RIO GRANDE CITY, Texas (AP) — Amid a skyline of barren hills and grain silos, alongside a littered rail yard roamed by mangy dogs, live the residents of Tierra Linda, Spanish for pretty land.
But this land is not pretty.
This is where poverty dwells. In the plywood houses and trailers lining the gravel roads. In the drifting stench of a nearby stockyard. And in the minds of the hundreds of people — many of them legal immigrants — who call this dreary enclave home.
This colonia on the Texas-Mexico border is one place where new federal welfare reforms will hit hard.
Several states, including New York, New Jersey, Connecticut and California, have already started to put the new federal mandates into effect by denying food stamps to some legal immigrants.
Although other parts of the country have greater numbers of legal immigrants, this county and others along the Texas border have a larger percentage of their populations facing cuts.
And in a region with some of the highest unemployment and poverty rates in the country, the results could be devastating.
Here in Starr County, home to 50,000 mostly Hispanic residents, one out of every eight people is a legal immigrant who stands to lose food-stamp assistance.
Another one in 38 will lose their Supplemental Security Income, a cash payment to poor people who are elderly or disabled.
“If they take our food stamps away, what can we do?” 32-year-old Julie Martinez worries, her brown eyes scanning the one-bedroom trailer she shares with her four children.

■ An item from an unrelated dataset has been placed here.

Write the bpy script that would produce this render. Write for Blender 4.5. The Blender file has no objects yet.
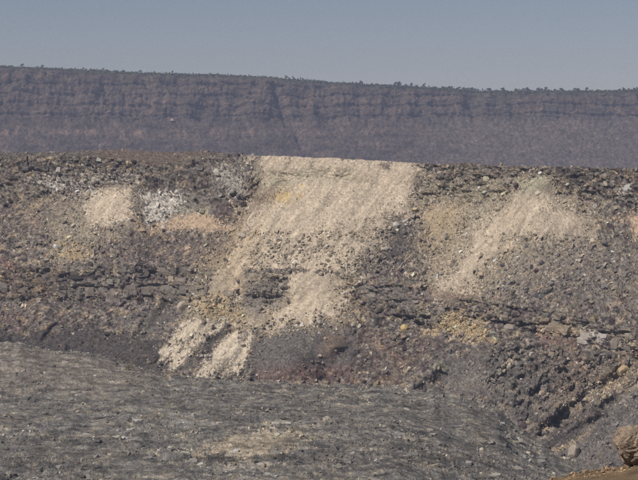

Unemployed and separated from her husband, Martinez receives about $400 a month in food stamps for her family. Under the new welfare law, she risks losing one-fourth of that money because she is not a U.S. citizen.
Her children’s benefits will continue because they were born in the United States, but Martinez wonders how they will survive when living on their current stipend is a daily ordeal.
“We are the second-poorest county in the entire United States. Of course it will have an impact,” said Holly Guerrero, city secretary in Rio Grande City, the Starr County seat. “We have five or six people coming by this office a day asking for jobs.”
The welfare overhaul ends six decades of guaranteed cash assistance for the poor. For U.S. citizens, it imposes time limits and work requirements in an effort to ease people off welfare and back to work.
For most legal immigrants, the law imposes an outright ban on receiving food stamps and Supplemental Security Income. Legal immigrants who are veterans or have worked and paid taxes in America for at least 10 years are exempt.
The law also prohibits legal immigrants now entering the country from receiving most federal benefits during their first five years here.
Officials estimate that nationwide, 900,000 legal immigrants will lose food stamps under the law and another 350,000 elderly or disabled immigrants will lose SSI benefits. In Texas, 187,000 immigrants will be cut from the food stamp program and 53,000 will lose SSI.
Just when those losses will begin depends on when an immigrant was last certified to receive benefits.
Immigrants receiving SSI will be notified of any changes to their benefits by March 1997, said Social Security Administration spokesman Tom Margenau.
Sylvia Lopez left Mexico 15 years ago to come to the United States. Now she’s divorced and raising her two children in a tiny house without air conditioning on $500 a month, including $313 in food stamps.
“It’s going to be hard here, but it’s worse there,” she said. “There are more possibilities here. Over there, there’s no jobs.”